POINT/COUNTERPOINT

Nicholas Kristof: Good, Or Evil?

High points and maybe not-so-high points of the Oregon-raised New York Times columnist's career

By Zach Dundas & Marty Patail September 2, 2014 Published in the September 2014 issue of Portland Monthly

POINT: Grew up on sheep farm in Yamhill County

COUNTERPOINT: Later inveighs against industrial farms


POINT: Graduated from Harvard in 1981

COUNTERPOINT: Argues that “cloistered” professors no longer matter, urging them to embrace Twitter, Facebook, and TED Talks


POINT: Goes down in a plane crash in the Congo in 1997 while covering that nation’s civil war and barely escapes capture by a rebel army in a jeep chase

COUNTERPOINT: Then gets bitten by a mosquito and contracts malaria


POINT: Won two Pulitzers for his Tiananmen Square and Darfur genocide coverage

COUNTERPOINT: Has argued that sweatshops are a beneficial step in a nation’s development


POINT: Uses his column to publish Dylan Farrow’s accusation that Woody Allen, her stepfather, sexually abused her

COUNTERPOINT: Times ombudsman Margaret Sullivan proclaims herself “troubled” by the one-sided column; NYT book critic Janet Maslin calls it “a really questionable use of that space.”

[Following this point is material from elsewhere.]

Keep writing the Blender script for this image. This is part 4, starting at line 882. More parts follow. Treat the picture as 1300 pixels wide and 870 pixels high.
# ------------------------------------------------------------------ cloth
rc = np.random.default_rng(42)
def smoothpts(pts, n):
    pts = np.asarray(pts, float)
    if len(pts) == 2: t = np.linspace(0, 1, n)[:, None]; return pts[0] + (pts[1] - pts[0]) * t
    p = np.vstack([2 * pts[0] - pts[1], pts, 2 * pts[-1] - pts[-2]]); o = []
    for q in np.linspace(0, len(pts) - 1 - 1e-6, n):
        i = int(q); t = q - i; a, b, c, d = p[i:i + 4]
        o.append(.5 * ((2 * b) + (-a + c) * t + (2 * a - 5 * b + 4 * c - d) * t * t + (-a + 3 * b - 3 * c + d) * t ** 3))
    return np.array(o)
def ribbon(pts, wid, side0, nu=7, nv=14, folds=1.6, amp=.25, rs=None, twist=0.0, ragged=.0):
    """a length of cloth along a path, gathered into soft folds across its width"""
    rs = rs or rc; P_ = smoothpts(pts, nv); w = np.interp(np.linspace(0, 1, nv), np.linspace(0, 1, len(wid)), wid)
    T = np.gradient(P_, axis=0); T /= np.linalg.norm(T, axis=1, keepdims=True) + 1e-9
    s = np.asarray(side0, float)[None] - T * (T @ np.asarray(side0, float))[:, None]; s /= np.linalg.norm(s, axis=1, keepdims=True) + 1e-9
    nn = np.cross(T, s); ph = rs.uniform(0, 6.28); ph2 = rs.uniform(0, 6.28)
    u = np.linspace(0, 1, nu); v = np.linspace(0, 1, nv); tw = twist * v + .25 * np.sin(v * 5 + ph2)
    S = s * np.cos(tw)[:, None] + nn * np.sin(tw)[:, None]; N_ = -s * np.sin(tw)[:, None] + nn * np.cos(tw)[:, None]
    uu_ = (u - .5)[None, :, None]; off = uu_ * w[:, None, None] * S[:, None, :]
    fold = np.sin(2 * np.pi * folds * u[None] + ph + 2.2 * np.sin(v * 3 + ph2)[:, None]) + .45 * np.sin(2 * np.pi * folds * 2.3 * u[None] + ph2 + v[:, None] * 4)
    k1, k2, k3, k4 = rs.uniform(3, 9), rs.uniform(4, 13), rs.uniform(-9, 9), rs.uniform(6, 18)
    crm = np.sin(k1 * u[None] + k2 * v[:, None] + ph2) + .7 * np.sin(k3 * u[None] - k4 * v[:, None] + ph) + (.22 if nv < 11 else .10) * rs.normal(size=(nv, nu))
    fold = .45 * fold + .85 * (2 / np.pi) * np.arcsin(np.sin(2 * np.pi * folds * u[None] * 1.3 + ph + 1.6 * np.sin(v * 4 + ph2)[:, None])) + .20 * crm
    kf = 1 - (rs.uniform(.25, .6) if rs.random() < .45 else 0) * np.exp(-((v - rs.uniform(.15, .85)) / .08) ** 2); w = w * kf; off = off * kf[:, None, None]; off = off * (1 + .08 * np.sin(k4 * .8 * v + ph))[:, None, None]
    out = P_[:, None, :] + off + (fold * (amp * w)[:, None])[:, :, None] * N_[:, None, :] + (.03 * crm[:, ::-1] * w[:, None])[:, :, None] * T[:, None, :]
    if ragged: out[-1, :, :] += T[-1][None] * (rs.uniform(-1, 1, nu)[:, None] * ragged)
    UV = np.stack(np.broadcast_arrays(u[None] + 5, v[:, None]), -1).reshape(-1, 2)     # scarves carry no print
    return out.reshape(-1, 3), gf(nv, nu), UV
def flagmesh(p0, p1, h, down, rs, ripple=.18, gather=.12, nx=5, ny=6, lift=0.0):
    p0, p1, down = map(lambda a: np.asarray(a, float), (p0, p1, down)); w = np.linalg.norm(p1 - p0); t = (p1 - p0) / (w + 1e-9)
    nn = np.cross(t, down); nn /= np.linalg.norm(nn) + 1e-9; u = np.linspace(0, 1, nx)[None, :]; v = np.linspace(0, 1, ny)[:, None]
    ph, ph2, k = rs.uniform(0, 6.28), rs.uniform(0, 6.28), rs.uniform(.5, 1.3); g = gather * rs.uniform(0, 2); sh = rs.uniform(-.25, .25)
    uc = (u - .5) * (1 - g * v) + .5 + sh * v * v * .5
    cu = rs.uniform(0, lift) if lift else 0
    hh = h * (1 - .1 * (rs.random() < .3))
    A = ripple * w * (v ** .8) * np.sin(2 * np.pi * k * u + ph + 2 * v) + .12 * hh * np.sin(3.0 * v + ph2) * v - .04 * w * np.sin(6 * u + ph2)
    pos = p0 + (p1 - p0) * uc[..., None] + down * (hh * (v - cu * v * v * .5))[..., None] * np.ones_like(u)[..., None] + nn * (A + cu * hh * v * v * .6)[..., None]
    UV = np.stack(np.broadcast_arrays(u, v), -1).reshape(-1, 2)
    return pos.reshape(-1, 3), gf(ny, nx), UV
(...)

POINT: Writes passionately about human trafficking

COUNTERPOINT: One of his “heroes,” anti-sex-slavery advocate Somaly Mam, turns out to have faked her dramatic backstory.


POINT: After Newsweek exposes Mam, Sullivan demands that Kristof give readers a “full explanation” of his laudatory coverage of her.

COUNTERPOINT: In a blog post, Kristof concedes that Newsweek made a “strong case” and also notes: “Sometimes there are doubts about a backstory, of course, but that wasn’t true of Somaly Mam until long after I last wrote about her.”